Let's say you run a large installation that has a variety of very important gauges and sensors. Due to the size and complexity of this installation, these gauges and sensors need to be fed back to a console somewhere so that an overseer role of sorts can get that big picture view to ensure the installation is functioning fully healthy.

For that scenario, if you look at your data in the sense of a typical RDBMS / Data Warehouse, you would probably want to save as much over the wire traffic as possible to ensure there's no delays in getting the sensor information fed into the system reliably on time. So you trim down things to just a station ID and some readings coming into your "fact" table (it could be more transactionally modeled but mostly it'll fit the same bill).

Basically the streaming is useful so that in near-realtime you can live scroll the recordset as data comes in. Your SQL query becomes more of an infinite Cursor.

Older ways of doing this did exist on SQL databases just fine; typically you'd have some kind of record marker, whether it was ROWID, DateTime, etc., and you'd just reissue an identical query to get the newer records.
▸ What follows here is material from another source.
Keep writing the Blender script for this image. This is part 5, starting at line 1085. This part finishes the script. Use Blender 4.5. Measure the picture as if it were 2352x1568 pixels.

That introduces some overhead though, and the streaming approach kind of minimizes/eliminates that.

2 comments

I definitely understand the value of streaming. Your gauges example is great.

What I don't understand is streaming joins. None of your gauge values need to join to anything.

And if they did -- if something needed to join ID values to display names, presumably those would sit in a database, not a different stream?

> And if they did -- if something needed to join ID values to display names, presumably those would sit in a database, not a different stream?

At a high level the push-instead-of-pull benefit here is "you don't have to query the ID values to get the display names every time" which will reduce your latency. (You can cache but then you might get into invalidation issues and start thinking "why not just send the updates directly to my cache instead")

There's also a less cacheable version where both sides are updating more frequently and you have logic like "if X=1 and Y=2 do Z."

For small enough batches streaming and micro-batching do often end up very similar.

Should’ve just cached the output of group bys.